Unlike most cloud DSML platforms, RASON also includes powerful algorithms for risk analysis: Probability distribution fitting, correlation fitting, stratified sample generation and Monte Carlo analysis. But asking users to “quickly master risk analysis” is asking too much. So Frontline Systems has invented ways to automate the entire risk analysis process. Using the new risk analysis capability is as simple as adding text such as “simulation”: { } to the RASON definition of a machine learning model – and the risk analysis typically adds just seconds to a minute to the existing process of training, validating and testing a ML model.

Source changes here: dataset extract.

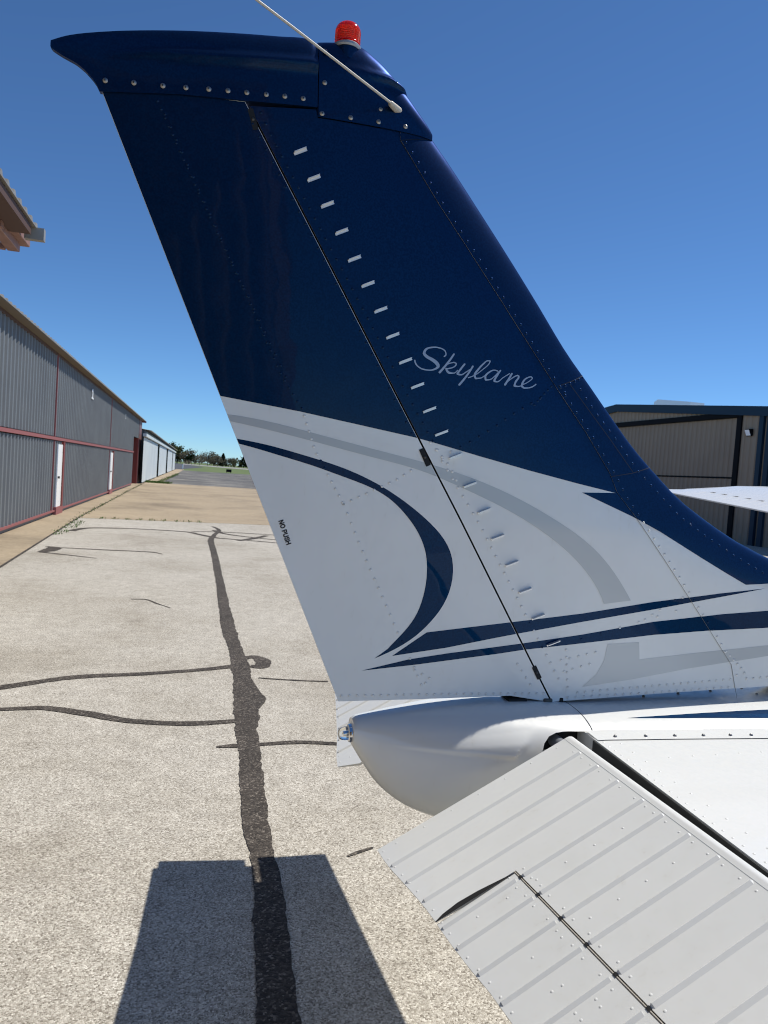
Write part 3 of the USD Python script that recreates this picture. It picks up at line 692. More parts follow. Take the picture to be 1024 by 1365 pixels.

Internally, for each feature in a dataset, RASON tests an entire family of probability distributions – drawing on its first-mover support for the new Metalog family of distributions, created by Dr. Tom Keelin; optimizes all the parameters of each distribution; detects and models correlations among features, using rank order and copula methods; performs synthetic data generation, using Monte Carlo methods for stratified sampling and correlation; computes the ML model’s predictions, as well as user-specified financial consequences, for each simulated case; and importantly, assesses and quantifies the differences in performance of the ML model on this simulated data versus the training, validation and test data.

Results of the risk analysis, including key summary statistics, percentiles and risk measures, are available in JSON and OData form. Users can easily request and obtain the data needed to create charts on their own Web pages or in tools like Power BI or Tableau, or perform further analysis of their own.

Synthetic Data Generation as a Side Benefit

Synthetic Data Generation (SDG) has become topical in machine learning in recent years, with a number of companies founded just to supply software and services around this technology. SDG is used when there isn’t enough original data, or when use of the original data is restricted by law or regulation. But until now (in a patent and literature search), SDG has simply been used to better train ML models.

RASON V2023 includes a powerful, general-purpose, easy to use Synthetic Data Generation facility, invoked by simply writing “algorithm”: “syntheticDataGenerator” within a data “transformer” step. Unlike some special-purpose SDG offerings, this facility can accurately model the behavior of nearly any combination of features with continuous values. But RASON also uses synthetic data in an entirely new way, to analyze the risk that a ML model will yield unexpected results “large enough to matter” when deployed for production use.